The Case for Municipal Research

For too many local government administrators a citizen survey carries all the romance and excitement of a dog bite. Staff members assigned the task of managing a citizen survey confront required social scientific methods and statistics with ears pressed back and a frozen snarl. It doesn't have to be this way. To the uninitiated city or county official citizen surveys sound great at first but lingering distrust of social science methods and research experts can quickly overwhelm the good feelings. We know more than one administrator who, when confronted by what appeared to be naive social science types trying to sell a "scientific survey," anxiously interjected the seasoned administrator's point of view that "anyone can lie with statistics."

Of course, the old bromide about statistics is true, but the more profound verity is that anyone can lie with words. History's biggest lies were not perpetrated with numbers. The reason that lies of words are not so terrifying is that they can be exposed by people with no special technical training. Words we understand. Politics and polemics we understand. Interest groups, litigations, moral failings are part of our daily currency. If deceit is entangled in these human connections, we understand. On the other hand, statistics, random sampling, survey design, computer analysis- this is the lexicon of aliens and it can fool most of us easily.

The administrator's fear of surveys rises as his or her fluency in the language of social science falls. To learn the language is to apprehend the lie. Even a modest acquaintance with the parlance of social sciences should diminish the fear that someone will sell you a bill of statistical goods.

The findings from hundreds of citizen surveys conducted across the United States have been dismissed as the dross of policy studies, interesting to local officials but without much value to others. The need to do something more with citizen surveys comes from our suspicion that they have made better public relations than public policy. It is to public policy that citizen surveys can speak with greatest authority, but in the absence of sound comparisons, city and county administrators and elected officials are hard put to act on the results of a local citizen survey.
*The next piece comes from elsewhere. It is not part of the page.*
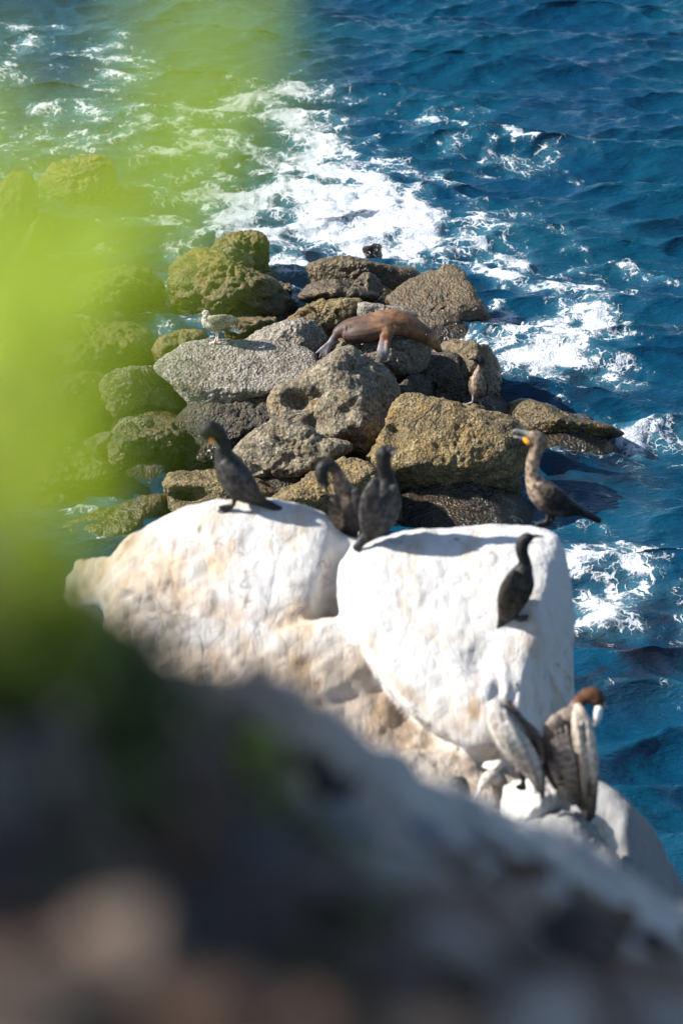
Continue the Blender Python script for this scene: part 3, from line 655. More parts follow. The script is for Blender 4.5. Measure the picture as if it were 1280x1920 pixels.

Is a "good" evaluation for police good enough? Can we expect more from a street repair service that gets only" fair" evaluations? We suspect that the absence of normative data about service evaluations omits an important ingredient from the soup of politics and information that feeds public policy. It is reference to how others are doing that fuels political debate. Are we getting our fair share of legislators, tax dollars, wages, Rhodes scholars, protection from crime, clean streets? If not, why not? How can we improve our place in the community of nations, states, municipalities? Should the results of our efforts stir nothing more than a desire for better comparative data about the quality of local governments, we will be heartened.

When George Gallup was a young man just making his reputation as a political pollster, he confronted skeptics who " ...thought we were an evil force which might lead the country straight to Hell-or direct democracy, which they regarded as equally terrifying." Since the early days of polling, survey methods have been refined, have gained (sometimes grudging) respect, and have broadened their applications to include far more than prediction of presidential elections.

Citizen surveys-surveys of residents sponsored by local governments-are offshoots of the seed planted by early 20th century pollsters. Surveys attending to citizens' needs, behaviors, characteristics, policy preferences, service evaluations-to their hopes and dreams-fill the libraries and offices of city and county governments across the country.

The evaluative survey is used to collect citizens' opinions about their local government services. It is, if you will, a consumer scorecard. Common practice in the realm of service evaluation is to get citizen judgment on a complaint basis. By this method, evaluations of local government services seem to come right after a snowstorm (when streets are impassable and motorists are irate). But snowstorms of criticism are no way to judge the quality of services.

Because evaluative surveys provide so much information so much more efficiently than any other kind of citizen participation, they are one of the most useful management tools for local government administrators.